Much of this change in my thinking can be attributed to two spiritual mentors, Hugo Magallanes and Brian Russell.

15 comments:

Dan Trabue said...

Interesting self-evaluation on your part, John.

Mine I think is similar to how it turned out before. I'm still complaining because there is no anabaptist option here, which probably better matches my views than "emergent."

Emergent/Postmodern
64%
Neo orthodox
61%
Evangelical Holiness/Wesleyan
61%
Classical Liberal
54%
Modern Liberal
43%
Roman Catholic
39%
Charismatic/Pentecostal
36%
Reformed Evangelical
21%
Fundamentalist
11%

Jeff the Baptist said...

You appear to be more postmodern/emergent and less fundamentalist. I haven't taken it since I came out as Wesleyan in 2006 despite knowing nothing about Wesleyan theology.

klaxophone said...

"...you went to seminary and started believing in social justice." "So the major change over the past two years is that I have become far more Postmodern." "I'm also inclined to envision evangelism as incarnational..."

Leave the gun; take the cannoli.

John said...

Leave the gun; take the cannoli

I know it's a Godfather reference, but it's been years since I've seen the film. Could you put this in context?

klaxophone said...

I guess I mean, in all good humor, you should abandon post-modern language like 'envision evangelism as incarnational' while retaining the commitment to social justice. Or maybe words like 'incarnational' are temporary artifacts of the seminary that will disappear on their own in time. :-)

Ken L. Hagler said...

Hugo and I were at Asbury back in the early 90's. I was really impressed with him then and I'm glad to hear of his continued influence.

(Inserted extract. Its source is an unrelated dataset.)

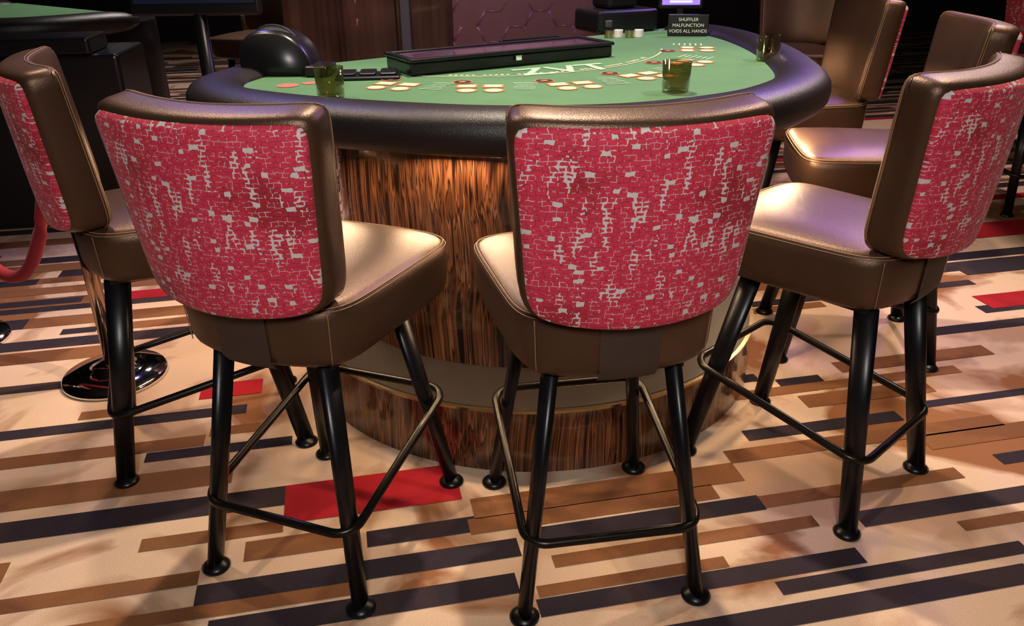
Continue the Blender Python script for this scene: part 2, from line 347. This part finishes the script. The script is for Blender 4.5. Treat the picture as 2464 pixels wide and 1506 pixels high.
for ang,rad in ((-109.5,.80),(-92,.82),(-74,.84),(-56,.81),(-35,.77),(-11,.74)):
    a=math.radians(ang); o=Vector((math.cos(a),math.sin(a))); t=Vector((-o.y,o.x)); P=Oc+o*rad
    q=lambda x,y:P+t*x+o*y
    G['orange'].append(disc(q(-.02,0),.034,Zf)); G['dark'].append(disc(q(-.02,0),.028,Zf+.0006)); G['orange'].append(disc(q(-.02,0),.012,Zf+.0012))
    for x in (.0,.082):
        G['orange'].append(rect(q(x,.075),o,t,.068,.056,Zf)); G['cream'].append(rect(q(x,.075),o,t,.054,.042,Zf+.0006))
        G['orange'].append(disc(q(x+.005,.150),.033,Zf)); G['cream'].append(disc(q(x+.005,.150),.026,Zf+.0006))
    for k in range(6):
        G['pale'].append(rect(q(.18,.02+.022*k),o,t,random.uniform(.05,.08),.007,Zf))
arc=[Oc+Vector((math.cos(math.radians(-108+100*k/48)),math.sin(math.radians(-108+100*k/48))))*.715 for k in range(49)]
V=[];F=[]
for p in arc:
    d=(p-Oc).normalized(); V+=[(*(p-d*.003),Zf),(*(p+d*.003),Zf)]
for k in range(48): F.append((2*k,2*k+1,2*k+3,2*k+2))
G['cream'].append((V,F))
for k in range(44):
    if k%6==5: continue
    a=math.radians(-98+1.6*k); o=Vector((math.cos(a),math.sin(a))); t=Vector((-o.y,o.x)); p=Oc+o*.69
    G['cream'].append(rect(p,o,t,.011,.02*random.uniform(.6,1),Zf))
for n_,m_ in (('cream',CREAM),('orange',ORANGE),('dark',DARKP),('pale',PALEG)): add(mesh('felt_print_'+n_,*merge(*G[n_]),m_,False),'felt_print_'+n_,T)
add(mesh('felt_print_red',*merge(disc((-.70,2.66),.035,Zf),disc((-.64,2.70),.025,Zf)),mat('coral_print',(.5,.12,.08),.7),False),'felt_print_red',T)
def text(body,size,loc,rot,m,par,name,ext=.0004,align='CENTER'):
    c=bpy.data.curves.new(name,'FONT'); c.body=body; c.size=size; c.extrude=ext; c.align_x=align; c.align_y='CENTER'; c.materials.append(m)
    o=bpy.data.objects.new(name,c); COL.objects.link(o); o.location=loc; o.rotation_euler=rot; o.parent=par; return o
lt=text('ZVT',.19,(.19,2.91,Zf),(0,0,math.radians(22)),PALEG,T,'felt_lettering'); lt.data.offset=.003
# chip tray
LID=mat('purple_sheen_lid',(.10,.04,.10),.08,coat=1)  # purple reflection on the lid is painted into its base colour
tr=empty('chip_tray',(.03,3.0,.953),math.radians(29.2))
boxobj('tray_base',-.405,.41,0,.22,0,.042,BLK,tr,.006)
for nm,b in (('frame_front',(-.41,.415,-.008,.016,.042,.055)),('frame_back',(-.41,.415,.205,.23,.042,.055)),('frame_left',(-.41,-.385,.016,.205,.042,.055)),('frame_right',(.39,.415,.016,.205,.042,.055))): boxobj(nm,*b,BLK,tr,.004)
boxobj('purple_sheen_lid',-.385,.39,.016,.205,.042,.049,LID,tr,0)
boxobj('lid_lock',-.012,.012,-.012,-.006,.02,.04,CHROME,tr,.002)
rk=empty('card_rack',(.10,3.42,.953),math.radians(29)); boxobj('rack_base',-.14,.14,0,.06,0,.02,BLK,rk,.005); boxobj('rack_bar',-.14,.14,.02,.035,.02,.045,BLK,rk,.005)
# shuffler dome
sh=empty('card_shuffler',(-.78,2.84,.953),math.radians(-4))
def arch(w,h,d,y0,n=20,p=2.4,skew=0):
    V=[];F=[]
    prof=[(-w,0)]+[(-w*math.copysign(abs(math.cos(a))**(2/p),math.cos(a))-skew*math.sin(a)*w,h*abs(math.sin(a))**(2/p)) for a in [math.pi*k/n for k in range(1,n)]]+[(w,0)]
    for yy,s in ((y0,.93),(y0+.02,1),(y0+d-.02,1),(y0+d,.93)): V+=[(x*s,yy,z*s) for x,z in prof]
    m=len(prof)
    for i in range(3):
        for k in range(m-1): F.append((i*m+k,i*m+k+1,(i+1)*m+k+1,(i+1)*m+k))
        F.append((i*m+m-1,i*m,(i+1)*m,(i+1)*m+m-1))
    F+=[tuple(range(m))[::-1],tuple(3*m+k for k in range(m))]
    return V,F
add(mesh('shuffler_body',*arch(.125,.145,.16,0,skew=.2),BLK),'shuffler_body',sh)
add(mesh('shuffler_fin',*arch(.10,.16,.03,.05,skew=.2),GREY),'shuffler_fin',sh)
boxobj('shuffler_chute',.1,.18,-.02,.1,0,.035,BLK,sh,.008)
dh=empty('discard_holder',(-.46,2.80,.953),math.radians(5))
boxobj('holder_base',-.11,.10,-.06,.05,0,.012,BLK,dh,.004)
for i in range(3): boxobj('holder_slot_%d'%(i+1),-.10+.067*i,-.045+.067*i,-.045,.04,.012,.022,BLK,dh,.005)
def glass(x,y,z=.953):
    e=empty('tumbler_glass',(x,y,z)); v,f=lathe([(.036,0),(.039,.004),(.0425,.088),(.0405,.088),(.037,.012),(.001,.010)],40)
    add(mesh('glass_body',v,f,GLASS),'glass_body',e)
glass(-.52,2.44); glass(.49,2.47); glass(.93,3.06)
sm=empty('deck_shuffler_machine',(.52,4.05,.953),math.radians(24))
boxobj('machine_body',-.17,.15,-.1,.14,0,.10,BLK,sm,.02); boxobj('machine_hopper',-.1,.06,-.06,.1,.1,.16,BLK,sm,.02); boxobj('machine_knob',-.14,-.11,-.12,-.1,.03,.06,GREY,sm,.004)
dm=empty('dealer_display',(.79,4.0,.953),math.radians(-6))
boxobj('display_foot',-.03,.03,-.01,.05,0,.008,BLK,dm,.002); boxobj('display_stem',-.015,.015,0,.03,.008,.12,BLK,dm,.004); boxobj('display_case',-.10,.10,-.012,.02,.10,.25,BLK,dm,.008)
boxobj('display_screen',-.085,.085,-.0135,-.011,.115,.235,mat('purple_screen',(.1,.05,.3),.2,emit=(.25,.15,1),es=1.6),dm,0)
for i,w in enumerate((.10,.07)): boxobj('screen_text_bar_%d'%(i+1),-w/2,w/2,-.0145,-.013,.125+.02*i,.133+.02*i,mat('screen_white',(1,1,1),.5,emit=(.9,.9,1),es=2),dm,0)
nb=empty('notice_sign',(.79,3.80,.953),math.radians(-8))
boxobj('sign_board',-.088,.088,0,.02,0,.09,BLK,nb,.003)
for i,t in enumerate(('SHUFFLER','MALFUNCTION','VOIDS ALL HANDS')): text(t,.0195,(0,-.0015,.069-.024*i),(math.pi/2,0,0),WHITE,nb,'sign_text_%d'%(i+1))
cs=empty('chip_stack',(.44,3.78,.953))
for i in range(4): add(mesh('chips',*lathe([(.02,0),(.02,.03)],24,(.045*i,.02*(i%2),0)),WHITE if i%2 else BRASS,False),'chips_%d'%(i+1),cs)
# ---------------------------------------------------------------- stanchions and rope
BP=mat('bronze_post',(.35,.24,.18),.18,1)
def stanchion(x,y):
    sp=empty('rope_stanchion',(x,y,0))
    add(mesh('base_dome',*lathe([(.172,0),(.172,.012),(.165,.02),(.10,.032),(.07,.036),(.065,.05),(.03,.058)],56),CHROME),'base_dome',sp)
    add(mesh('post',*lathe([(.024,.05),(.024,.95)],32),BP),'post',sp)
    add(mesh('finial',*lathe([(.03,.93),(.03,.97),(.02,.98),(.034,1.0),(.03,1.02),(.005,1.035)],32),CHROME),'finial',sp)
stanchion(-1.38,2.5); stanchion(-2.09,2.78)
A_=Vector((-1.415,2.514,.88)); B_=Vector((-2.055,2.766,.88)); pts=[]
for k in range(29):
    t=k/28; p=A_.lerp(B_,t); p.z-= .56*(1-(2*t-1)**2); pts.append(p)
rp=empty('velvet_rope'); add(mesh('rope',*tube(pts,.022,False,14),VELVET),'rope',rp)
# ---------------------------------------------------------------- background
pw=empty('paneled_partition',(0,0,0))
Yp=5.2
boxobj('partition_core',-1.35,.72,Yp,Yp+.4,0,3.3,DWOOD,pw,0)
for i,x in enumerate((-1.35,-1.0,-.66)): boxobj('wood_board_%d'%(i+1),x+.01,x+.33,Yp-.025,Yp,0,3.3,DWOOD,pw,.006)
boxobj('frame_post_left',-.64,-.58,Yp-.07,Yp,0,3.3,GREY,pw,.006); boxobj('frame_post_right',.56,.72,Yp-.07,Yp,0,3.3,BLK,pw,.006)
boxobj('etched_panel',-.58,.56,Yp-.02,Yp,0,3.3,mat('etched_panel',(.16,.075,.07),.35,.2),pw,0)
hx=.10
LINE=mat('etched_line',(.35,.2,.3),.3,.6)
hv=[]
for r in range(14):
    for c in range(8):
        cx=-.52+c*hx*1.5*.95; cz=.6+r*hx*1.732+(hx*.866 if c%2 else 0)
        for k in range(6):
            if random.random()<.3: continue
            a=math.pi/3*k; b_=math.pi/3*(k+1)
            p=(cx+hx*math.cos(a),Yp-.022,cz+hx*math.sin(a)); q_=(cx+hx*math.cos(b_),Yp-.022,cz+hx*math.sin(b_))
            if max(p[0],q_[0])<.54 and min(p[0],q_[0])>-.57: hv.append(tube([p,q_],.0025,False,4))
add(mesh('etched_hexagons',*merge(*hv),LINE),'etched_hexagons',pw)
mo=empty('monitor_stand',(-1.33,3.75,0))
add(mesh('stand_base',*lathe([(.2,0),(.2,.015),(.03,.03)],40),BLK),'stand_base',mo); add(mesh('stand_post',*lathe([(.03,.02),(.03,1.15)],24),BLACKM),'stand_post',mo)
boxobj('monitor_case',-.28,.27,-.03,.03,1.07,1.42,BLK,mo,.01); boxobj('monitor_screen',-.26,.25,-.032,-.03,1.12,1.40,mat('dark_screen',(.01,.012,.02),.3,emit=(.05,.12,.3),es=.04),mo,0)
OUT2=[(-x,-y) for x,y in [(.9,-.5),(1.0,-.1),(.85,.3),(.4,.62),(-.1,.65),(-.55,.45),(-.85,.1),(-.9,-.5)]]
gaming_table(OUT2,(0,0),.72,.5,led=False,wood=BLK,loc=(-3.15,5.3,0),rz=math.radians(-40))
cab=empty('equipment_cabinet',(-2.35,4.3,0),math.radians(8))
boxobj('cabinet_body',-.42,.42,-.2,.3,0,.86,BLK,cab,.02); boxobj('cabinet_top',-.45,.3,-.2,.1,.86,.94,BLK,cab,.015)
V,F=merge(*[lathe([(.004,0),(.004,.002)],8,(.18+.022*i,-.12+.022*j,.94)) for i in range(4) for j in range(3)]); add(mesh('speaker_holes',V,F,GREY),'speaker_holes',cab)
# ---------------------------------------------------------------- lights
def light(kind,name,loc,tgt,e,col,size=.1,ang=90,blend=.5):
    l=bpy.data.lights.new(name,kind); l.energy=e; l.color=col
    if kind=='SPOT': l.spot_size=math.radians(ang); l.spot_blend=blend; l.shadow_soft_size=size
    elif kind=='AREA': l.size=size
    else: l.shadow_soft_size=size
    o=bpy.data.objects.new(name,l); COL.objects.link(o); o.location=loc; o.rotation_euler=(Vector(tgt)-Vector(loc)).to_track_quat('-Z','Y').to_euler(); return o
light('SPOT','ceiling_spot_table',(.1,3.1,3.3),(.1,2.2,0),440,(1,.81,.62),.05,90,.3)
light('SPOT','ceiling_spot_left',(-1.6,2.9,3.3),(-.8,1.5,0),175,(1,.75,.54),.05,62,.3)
light('SPOT','ceiling_spot_right',(2.0,2.9,3.3),(1.2,1.9,0),230,(1,.75,.54),.05,66,.3)
light('AREA','ceiling_panel_front',(0,-.8,2.3),(.1,1.8,.7),56,(1,.92,.88),.4)
light('SPOT','ceiling_spot_purple',(2.2,5.0,3.3),(.7,3.6,.9),220,(.4,.2,1),.15,60,.6)
light('SPOT','ceiling_spot_violet_left',(-1.8,4.8,3.3),(-1.2,2.8,.6),90,(.35,.3,1),.15,70,.6)
light('SPOT','ceiling_spot_panel',(0,4.2,3.2),(.1,5.2,1.0),110,(.75,.35,.9),.1,80,.6)
light('SPOT','fill_spot_wood',(-.9,4.2,3.2),(-1.0,5.2,.9),80,(1,.7,.5),.1,60,.6)  # added fill spot, brightens the partition's wood boards
light('SPOT','ceiling_spot_far',(-1.8,6.6,3.3),(-1.8,6.8,0),420,(.95,.82,.78),.2,120,.6)
light('SPOT','ceiling_spot_far_right',(3,5,3.3),(2.6,4.2,0),250,(1,.75,.68),.2,120,.6)
w=bpy.data.worlds.new('world'); S.world=w; w.use_nodes=True; w.node_tree.nodes['Background'].inputs[0].default_value=(.5,.43,.43,1); w.node_tree.nodes['Background'].inputs[1].default_value=.06
# ---------------------------------------------------------------- camera
cd=bpy.data.cameras.new('camera'); cam=bpy.data.objects.new('camera',cd); COL.objects.link(cam); S.camera=cam
cd.sensor_width=36; cd.lens=1976/2464*36; cd.clip_start=.05
cam.matrix_world=Matrix.Translation((0,0,1.4))@Matrix.Rotation(math.radians(90-25.2),4,'X')@Matrix.Rotation(math.radians(-.705),4,'Z')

I came out Wesleyan a few years ago, I wonder if I've changed...doubt it.

~c. said...

I'm a Christian.

Gord said...

I am crious, what do you describe as libertarian social justice?

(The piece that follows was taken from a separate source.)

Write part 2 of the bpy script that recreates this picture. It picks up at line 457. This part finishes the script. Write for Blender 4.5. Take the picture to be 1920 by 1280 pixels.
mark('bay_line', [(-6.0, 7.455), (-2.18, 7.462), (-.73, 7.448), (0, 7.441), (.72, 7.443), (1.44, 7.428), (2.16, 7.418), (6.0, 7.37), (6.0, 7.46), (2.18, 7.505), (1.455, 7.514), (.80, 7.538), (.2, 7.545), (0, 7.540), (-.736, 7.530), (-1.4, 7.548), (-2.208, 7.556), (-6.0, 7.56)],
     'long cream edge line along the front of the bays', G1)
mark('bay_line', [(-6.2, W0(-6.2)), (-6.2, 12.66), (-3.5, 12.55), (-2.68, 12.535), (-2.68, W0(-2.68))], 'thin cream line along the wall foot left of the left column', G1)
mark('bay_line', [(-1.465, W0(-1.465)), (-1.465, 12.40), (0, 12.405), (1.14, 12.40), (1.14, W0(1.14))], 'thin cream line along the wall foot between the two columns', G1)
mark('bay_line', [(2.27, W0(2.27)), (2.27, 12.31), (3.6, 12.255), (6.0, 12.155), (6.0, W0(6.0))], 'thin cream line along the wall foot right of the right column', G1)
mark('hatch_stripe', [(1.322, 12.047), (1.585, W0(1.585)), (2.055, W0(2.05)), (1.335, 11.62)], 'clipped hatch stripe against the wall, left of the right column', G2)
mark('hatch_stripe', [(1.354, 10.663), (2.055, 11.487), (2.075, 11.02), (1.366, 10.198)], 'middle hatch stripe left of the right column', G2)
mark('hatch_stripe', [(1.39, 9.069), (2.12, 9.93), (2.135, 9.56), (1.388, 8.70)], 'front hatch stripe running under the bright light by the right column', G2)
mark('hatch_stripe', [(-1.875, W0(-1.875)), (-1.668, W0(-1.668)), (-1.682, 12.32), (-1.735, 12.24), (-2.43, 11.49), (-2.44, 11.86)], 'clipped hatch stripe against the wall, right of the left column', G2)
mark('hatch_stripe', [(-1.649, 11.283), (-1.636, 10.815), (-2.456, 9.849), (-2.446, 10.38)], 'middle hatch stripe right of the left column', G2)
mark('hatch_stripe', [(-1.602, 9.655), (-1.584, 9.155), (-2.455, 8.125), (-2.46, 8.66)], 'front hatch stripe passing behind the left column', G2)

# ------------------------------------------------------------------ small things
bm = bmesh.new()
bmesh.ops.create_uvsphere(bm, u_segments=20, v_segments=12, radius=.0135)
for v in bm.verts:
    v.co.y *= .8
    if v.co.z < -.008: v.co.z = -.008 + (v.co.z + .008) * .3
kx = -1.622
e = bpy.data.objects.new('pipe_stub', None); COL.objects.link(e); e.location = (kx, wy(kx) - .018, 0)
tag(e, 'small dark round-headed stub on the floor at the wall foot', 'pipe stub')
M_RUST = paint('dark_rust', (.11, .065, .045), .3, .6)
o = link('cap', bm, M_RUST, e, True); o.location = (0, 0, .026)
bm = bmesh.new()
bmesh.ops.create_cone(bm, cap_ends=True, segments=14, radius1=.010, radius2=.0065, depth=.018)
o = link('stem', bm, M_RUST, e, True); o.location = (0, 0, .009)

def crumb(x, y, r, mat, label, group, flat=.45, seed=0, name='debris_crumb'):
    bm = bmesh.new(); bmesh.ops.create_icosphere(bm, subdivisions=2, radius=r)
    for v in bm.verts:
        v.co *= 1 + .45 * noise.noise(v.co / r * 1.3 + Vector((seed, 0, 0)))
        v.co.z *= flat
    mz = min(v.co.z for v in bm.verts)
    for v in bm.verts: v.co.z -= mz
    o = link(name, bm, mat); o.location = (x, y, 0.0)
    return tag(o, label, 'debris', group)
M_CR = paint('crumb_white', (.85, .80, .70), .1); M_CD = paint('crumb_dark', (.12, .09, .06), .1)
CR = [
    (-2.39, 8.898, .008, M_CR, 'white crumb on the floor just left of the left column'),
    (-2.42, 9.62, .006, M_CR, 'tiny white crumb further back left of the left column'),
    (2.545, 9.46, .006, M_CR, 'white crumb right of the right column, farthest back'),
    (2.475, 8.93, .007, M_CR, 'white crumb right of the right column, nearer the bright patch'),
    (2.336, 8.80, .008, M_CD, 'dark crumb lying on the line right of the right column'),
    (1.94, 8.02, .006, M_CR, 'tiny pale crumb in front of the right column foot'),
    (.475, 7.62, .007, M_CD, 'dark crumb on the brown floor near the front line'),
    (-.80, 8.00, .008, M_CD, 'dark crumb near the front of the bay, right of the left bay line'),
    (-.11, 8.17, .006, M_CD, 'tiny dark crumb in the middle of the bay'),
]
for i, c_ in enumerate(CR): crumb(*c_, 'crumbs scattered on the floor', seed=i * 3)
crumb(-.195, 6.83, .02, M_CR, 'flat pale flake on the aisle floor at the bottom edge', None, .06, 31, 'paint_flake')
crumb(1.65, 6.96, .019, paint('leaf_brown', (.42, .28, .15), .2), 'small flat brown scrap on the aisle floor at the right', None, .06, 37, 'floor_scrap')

I ask because in many ways my vision of social justice (which is firmly social democratic) is often at odds with libertarianism as I understand it.

gavin richardson said...

i would like to thank the academy for helping me to corrupt john & bring him over to the darkside. &:~D

John said...

klaxophone wrote:

Or maybe words like 'incarnational' are temporary artifacts of the seminary that will disappear on their own in time.

Heh. Probably.

John said...

Gord wrote:

I am crious, what do you describe as libertarian social justice?

By libertarian social justice, I mean that the Church has an obligation to address social evils directly. For example, if the Church responds to poverty by lobbying for state-run social welfare programs, then the Church is avoiding its responsibility. A more authentic response by the Church would be to directly aid the poor.

John said...

i would like to thank the academy for helping me to corrupt john & bring him over to the darkside. &:~D

Yeah, my immediate thought after taking this test was "I've crossed over to the darkside." And Yoda's ominous warning, "Once to the darkside you cross, forever will it dominate your destiny."

John Wilks said...

Evangelical Holiness/Wesleyan

96%

Neo orthodox

79%

Roman Catholic

64%

Charismatic/Pentecostal

61%

Emergent/Postmodern

61%

Reformed Evangelical

57%

Classical Liberal

54%

Fundamentalist

46%

Modern Liberal

18%


Pretty close to years past for me.

Ken Lowery said...

I think we have to duel at dawn, John.

Emergent/Postmodern
79%
Evangelical Holiness/Wesleyan
71%
Modern Liberal
68%
Classical Liberal
64%
Neo orthodox
54%
Roman Catholic
46%
Charismatic/Pentecostal
43%
Reformed Evangelical
18%
Fundamentalist
0

JD said...

First column is the type, second percent from October 2006, third is percent from April 2008, and last column is the change.

Evangelical Holiness/Wesleyan 75%79% +4%
Roman Catholic 71% 79% +8%
Neo orthodox 68% 68% 0%
Emergent/Postmodern 64% 46% (18%)
Classical Liberal 57% 46% (11%)
Fundamentalist 39% 50% +11%
Reformed Evangelical 36% 43% +7%
Charismatic/Pentecostal 32% 36% +4%
Modern Liberal 29% 14% (15%)

I find the numbers as interesting as John did. Due to my learnings over the last few years, things have moved a little, although it may not be something to write home to mom about.

John,

I appreciate your definition of libertarian social justice. I am starting to move toward that too, mostly due to the influene for my pastor. He is a great example of a libertarian with a social justice focus.